Monza, le 10 septembre 1807.

« J’ai reçu, ma bonne mère, la lettre que tu m’as écrite par Bataille. Elle m’a fait le plus grand plaisir. J’y ai vu que tu étais tranquille, que tu méprisais les méchans et que l’Empereur continuait à être bon pour toi. Tu n’auras jamais rien à redouter de lui, parce que l’Empereur, en lui-même, méprise ceux qui lui donnent de mauvais conseils.

« On a beaucoup parlé de divorce ; je l’ai su de Paris et de Munich, mais j’ai été content de ta conversation avec l’Empereur, si elle, est telle que tu me l’as fait rendre. Il faut toujours parler franchement à Sa Majesté. Faire autrement serait ne plus l’aimer. Si l’Empereur te tracasse encore sur des enfans, dis-lui que ce n’est pas bien à lui de te reprocher toujours des choses semblables. S’il croit que son bonheur et celui de la France l’obligent à en avoir, qu’il n’ait aucun égard étranger. « Il doit te bien traiter, te donner un douaire suffisant et te permettre de vivre auprès de tes enfans d’Italie. L’Empereur fera alors le mariage que lui commanderont sa politique et son bonheur. Nous ne lui en resterons pas moins attachés, parce que ses sentimens ne doivent pas changer pour nous, quoique les circonstances l’aient obligé à éloigner de sa personne notre famille. Si l’Empereur veut avoir des enfans qui soient à lui, il n’a que ce seul moyen ; tout autre serait blâmé et l’Histoire en ferait justice. D’ailleurs, il a trop travaillé pour elle pour qu’il laisse un seul feuillet à déchirer à la postérité.

« Tu ne dois donc craindre ni les événemens ni les méchans. Ne tracasse pas l’Empereur et occupe-toi de régler tés dépenses intérieures. Ne sois pas si bonne avec tout ce qui t’entoure, tu en serais bientôt la dupe.

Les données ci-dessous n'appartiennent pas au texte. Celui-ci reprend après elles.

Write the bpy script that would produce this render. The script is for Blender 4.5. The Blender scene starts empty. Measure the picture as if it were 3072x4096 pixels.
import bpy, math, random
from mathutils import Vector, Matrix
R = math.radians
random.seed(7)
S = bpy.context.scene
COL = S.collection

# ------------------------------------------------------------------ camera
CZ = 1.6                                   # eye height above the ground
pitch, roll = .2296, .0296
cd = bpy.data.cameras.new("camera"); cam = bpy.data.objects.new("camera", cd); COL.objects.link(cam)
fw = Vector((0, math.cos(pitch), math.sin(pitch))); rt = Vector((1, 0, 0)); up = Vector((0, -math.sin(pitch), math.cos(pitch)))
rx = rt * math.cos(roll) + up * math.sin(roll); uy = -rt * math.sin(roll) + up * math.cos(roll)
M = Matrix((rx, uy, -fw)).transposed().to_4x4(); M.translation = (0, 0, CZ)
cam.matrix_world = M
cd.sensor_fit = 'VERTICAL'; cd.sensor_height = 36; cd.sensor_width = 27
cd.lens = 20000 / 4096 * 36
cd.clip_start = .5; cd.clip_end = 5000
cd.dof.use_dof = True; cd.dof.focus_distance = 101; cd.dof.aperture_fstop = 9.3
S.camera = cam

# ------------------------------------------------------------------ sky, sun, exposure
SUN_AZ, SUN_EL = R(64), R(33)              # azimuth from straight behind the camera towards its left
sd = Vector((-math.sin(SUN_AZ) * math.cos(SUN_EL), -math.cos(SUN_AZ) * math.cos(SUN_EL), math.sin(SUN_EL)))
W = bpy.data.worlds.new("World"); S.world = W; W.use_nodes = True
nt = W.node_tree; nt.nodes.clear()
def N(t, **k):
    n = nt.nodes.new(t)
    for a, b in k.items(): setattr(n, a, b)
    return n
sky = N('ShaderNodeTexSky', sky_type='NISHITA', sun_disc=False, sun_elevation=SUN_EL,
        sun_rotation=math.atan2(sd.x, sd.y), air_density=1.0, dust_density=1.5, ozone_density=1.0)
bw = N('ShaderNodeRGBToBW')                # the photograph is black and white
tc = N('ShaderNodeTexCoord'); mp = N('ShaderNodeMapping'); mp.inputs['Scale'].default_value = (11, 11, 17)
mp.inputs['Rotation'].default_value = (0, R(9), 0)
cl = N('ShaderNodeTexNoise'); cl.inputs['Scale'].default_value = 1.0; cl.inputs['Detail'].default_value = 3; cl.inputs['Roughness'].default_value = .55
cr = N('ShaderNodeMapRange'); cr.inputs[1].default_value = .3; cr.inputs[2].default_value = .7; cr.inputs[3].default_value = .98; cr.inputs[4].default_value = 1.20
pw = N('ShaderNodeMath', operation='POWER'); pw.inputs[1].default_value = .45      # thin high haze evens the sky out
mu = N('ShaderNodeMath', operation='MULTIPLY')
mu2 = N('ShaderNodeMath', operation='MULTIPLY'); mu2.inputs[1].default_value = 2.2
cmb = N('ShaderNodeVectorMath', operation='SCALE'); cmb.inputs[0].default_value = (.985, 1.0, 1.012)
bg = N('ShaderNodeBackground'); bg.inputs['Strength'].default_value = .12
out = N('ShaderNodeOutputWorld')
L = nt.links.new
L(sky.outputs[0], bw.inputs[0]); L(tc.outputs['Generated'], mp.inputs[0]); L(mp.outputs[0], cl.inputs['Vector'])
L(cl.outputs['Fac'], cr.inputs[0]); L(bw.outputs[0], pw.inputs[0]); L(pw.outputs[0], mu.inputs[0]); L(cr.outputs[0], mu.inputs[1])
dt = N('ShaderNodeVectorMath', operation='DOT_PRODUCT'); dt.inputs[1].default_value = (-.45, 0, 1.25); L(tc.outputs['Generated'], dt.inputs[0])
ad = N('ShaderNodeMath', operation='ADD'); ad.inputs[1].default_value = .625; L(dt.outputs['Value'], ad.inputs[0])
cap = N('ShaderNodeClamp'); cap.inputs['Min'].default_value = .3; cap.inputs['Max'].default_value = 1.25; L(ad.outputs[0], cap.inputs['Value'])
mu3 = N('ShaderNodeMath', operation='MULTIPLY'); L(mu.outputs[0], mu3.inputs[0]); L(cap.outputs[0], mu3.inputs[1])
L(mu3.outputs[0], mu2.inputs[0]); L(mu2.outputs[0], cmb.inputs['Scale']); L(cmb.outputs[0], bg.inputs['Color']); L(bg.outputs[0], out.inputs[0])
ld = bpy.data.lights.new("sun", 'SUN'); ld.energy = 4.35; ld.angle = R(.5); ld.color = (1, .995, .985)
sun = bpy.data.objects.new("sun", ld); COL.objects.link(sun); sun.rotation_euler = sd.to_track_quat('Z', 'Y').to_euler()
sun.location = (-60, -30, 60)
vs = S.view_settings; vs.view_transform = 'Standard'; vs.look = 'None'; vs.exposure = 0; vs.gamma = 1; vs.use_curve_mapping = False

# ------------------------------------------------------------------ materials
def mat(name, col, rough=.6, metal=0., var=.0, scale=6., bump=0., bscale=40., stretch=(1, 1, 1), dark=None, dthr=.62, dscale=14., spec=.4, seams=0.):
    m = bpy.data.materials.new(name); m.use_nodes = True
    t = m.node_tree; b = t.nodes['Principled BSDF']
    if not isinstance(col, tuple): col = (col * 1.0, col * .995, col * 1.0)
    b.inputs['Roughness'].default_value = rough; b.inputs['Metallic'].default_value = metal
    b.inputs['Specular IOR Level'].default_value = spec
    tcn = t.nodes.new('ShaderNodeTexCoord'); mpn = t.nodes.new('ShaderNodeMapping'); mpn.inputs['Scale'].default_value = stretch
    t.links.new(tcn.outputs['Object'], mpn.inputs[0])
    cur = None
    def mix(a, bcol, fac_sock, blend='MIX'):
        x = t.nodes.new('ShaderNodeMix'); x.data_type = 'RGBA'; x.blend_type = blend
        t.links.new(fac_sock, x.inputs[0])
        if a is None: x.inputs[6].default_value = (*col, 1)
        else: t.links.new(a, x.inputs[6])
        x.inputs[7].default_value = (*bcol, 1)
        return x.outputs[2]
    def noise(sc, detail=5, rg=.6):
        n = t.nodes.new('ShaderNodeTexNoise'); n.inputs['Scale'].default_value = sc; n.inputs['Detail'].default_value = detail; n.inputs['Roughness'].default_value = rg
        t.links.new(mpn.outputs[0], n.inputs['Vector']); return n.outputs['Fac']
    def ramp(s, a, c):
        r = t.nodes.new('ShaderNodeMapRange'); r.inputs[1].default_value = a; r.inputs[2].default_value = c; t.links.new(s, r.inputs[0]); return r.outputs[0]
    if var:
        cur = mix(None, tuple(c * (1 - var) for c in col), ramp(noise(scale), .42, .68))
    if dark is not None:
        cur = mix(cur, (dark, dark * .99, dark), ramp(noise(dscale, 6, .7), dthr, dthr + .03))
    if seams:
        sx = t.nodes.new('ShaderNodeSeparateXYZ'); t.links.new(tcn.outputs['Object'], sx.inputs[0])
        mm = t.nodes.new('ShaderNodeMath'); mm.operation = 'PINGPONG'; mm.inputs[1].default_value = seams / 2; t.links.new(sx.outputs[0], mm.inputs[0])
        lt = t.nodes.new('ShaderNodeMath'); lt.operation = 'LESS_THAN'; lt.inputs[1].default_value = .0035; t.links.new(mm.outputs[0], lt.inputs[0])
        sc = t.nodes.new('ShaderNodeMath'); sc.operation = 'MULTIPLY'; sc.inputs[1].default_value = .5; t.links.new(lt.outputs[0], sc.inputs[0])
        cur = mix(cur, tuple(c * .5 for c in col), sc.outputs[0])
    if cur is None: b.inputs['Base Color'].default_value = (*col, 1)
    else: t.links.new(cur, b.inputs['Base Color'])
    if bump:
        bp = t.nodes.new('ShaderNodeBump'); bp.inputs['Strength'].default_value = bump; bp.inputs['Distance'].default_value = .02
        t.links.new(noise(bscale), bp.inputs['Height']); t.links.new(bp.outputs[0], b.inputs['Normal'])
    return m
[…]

« Pardonne-moi, ma bonne mère. Je m’emporte à te parler raison et à te donner des conseils lorsque moi-même j’en ai tant besoin. N’y vois pourtant, je te prie, qu’une preuve de plus de ma tendre affection pour toi et n’oublie pas que les sentimens que t’ont voués tes enfans sont au-dessus de tous les événemens. »

  1. J’ai publié dans Joséphine répudiée des fragmens de cette lettre que possède S. M. l’Impératrice Eugénie, mais il me paraît qu’elle prend sa valeur de la lettre de Joséphine publiée pour la première fois.